Please start at the first line of the records beneath and quote each line exactly, ending with the line containing "p=O+AX*x+AY*y; return Vector((p.x,p.y,0))".
········
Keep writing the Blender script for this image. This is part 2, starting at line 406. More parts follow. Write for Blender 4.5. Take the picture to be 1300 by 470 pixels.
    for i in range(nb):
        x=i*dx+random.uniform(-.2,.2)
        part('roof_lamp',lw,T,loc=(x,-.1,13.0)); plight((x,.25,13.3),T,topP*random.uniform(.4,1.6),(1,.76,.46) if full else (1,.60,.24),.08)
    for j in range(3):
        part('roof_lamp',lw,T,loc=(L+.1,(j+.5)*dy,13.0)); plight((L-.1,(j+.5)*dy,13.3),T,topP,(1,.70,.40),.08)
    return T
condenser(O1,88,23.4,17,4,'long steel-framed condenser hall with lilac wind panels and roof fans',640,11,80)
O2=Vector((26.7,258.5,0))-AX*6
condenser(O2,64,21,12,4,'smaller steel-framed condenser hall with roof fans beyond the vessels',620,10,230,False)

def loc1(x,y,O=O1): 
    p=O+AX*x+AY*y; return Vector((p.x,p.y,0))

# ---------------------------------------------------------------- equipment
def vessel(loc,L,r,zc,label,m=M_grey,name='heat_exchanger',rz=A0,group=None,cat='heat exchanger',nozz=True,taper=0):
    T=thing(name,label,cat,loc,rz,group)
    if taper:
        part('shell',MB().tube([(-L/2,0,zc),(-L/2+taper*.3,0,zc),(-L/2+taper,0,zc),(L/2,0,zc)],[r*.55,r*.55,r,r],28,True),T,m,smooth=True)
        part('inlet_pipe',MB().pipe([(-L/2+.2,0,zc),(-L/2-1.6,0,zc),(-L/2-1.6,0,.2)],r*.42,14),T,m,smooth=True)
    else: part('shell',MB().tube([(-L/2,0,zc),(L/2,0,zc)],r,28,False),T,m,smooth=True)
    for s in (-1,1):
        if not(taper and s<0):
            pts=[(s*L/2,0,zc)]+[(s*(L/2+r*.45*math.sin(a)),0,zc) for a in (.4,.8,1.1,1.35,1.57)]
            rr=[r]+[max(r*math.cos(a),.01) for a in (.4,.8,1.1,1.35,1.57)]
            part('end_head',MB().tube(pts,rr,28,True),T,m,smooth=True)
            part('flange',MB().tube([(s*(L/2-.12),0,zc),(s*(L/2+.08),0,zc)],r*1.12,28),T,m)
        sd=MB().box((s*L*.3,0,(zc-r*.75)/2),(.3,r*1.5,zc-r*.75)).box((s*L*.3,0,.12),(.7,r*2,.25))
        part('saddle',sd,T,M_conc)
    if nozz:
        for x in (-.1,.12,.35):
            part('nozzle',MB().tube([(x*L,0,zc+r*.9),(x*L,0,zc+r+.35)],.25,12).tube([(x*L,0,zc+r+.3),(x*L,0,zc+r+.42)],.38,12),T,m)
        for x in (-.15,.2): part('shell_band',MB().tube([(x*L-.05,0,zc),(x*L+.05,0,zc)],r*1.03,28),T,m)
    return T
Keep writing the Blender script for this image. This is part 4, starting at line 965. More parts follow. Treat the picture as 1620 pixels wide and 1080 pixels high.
········
■ **SOLVED PROBLEM**:
Keep writing the Blender script for this image. This is part 2, starting at line 406. More parts follow. Write for Blender 4.5. Take the picture to be 1300 by 470 pixels.
    for i in range(nb):
        x=i*dx+random.uniform(-.2,.2)
        part('roof_lamp',lw,T,loc=(x,-.1,13.0)); plight((x,.25,13.3),T,topP*random.uniform(.4,1.6),(1,.76,.46) if full else (1,.60,.24),.08)
    for j in range(3):
        part('roof_lamp',lw,T,loc=(L+.1,(j+.5)*dy,13.0)); plight((L-.1,(j+.5)*dy,13.3),T,topP,(1,.70,.40),.08)
    return T
condenser(O1,88,23.4,17,4,'long steel-framed condenser hall with lilac wind panels and roof fans',640,11,80)
O2=Vector((26.7,258.5,0))-AX*6
condenser(O2,64,21,12,4,'smaller steel-framed condenser hall with roof fans beyond the vessels',620,10,230,False)

def loc1(x,y,O=O1): 
    p=O+AX*x+AY*y; return Vector((p.x,p.y,0))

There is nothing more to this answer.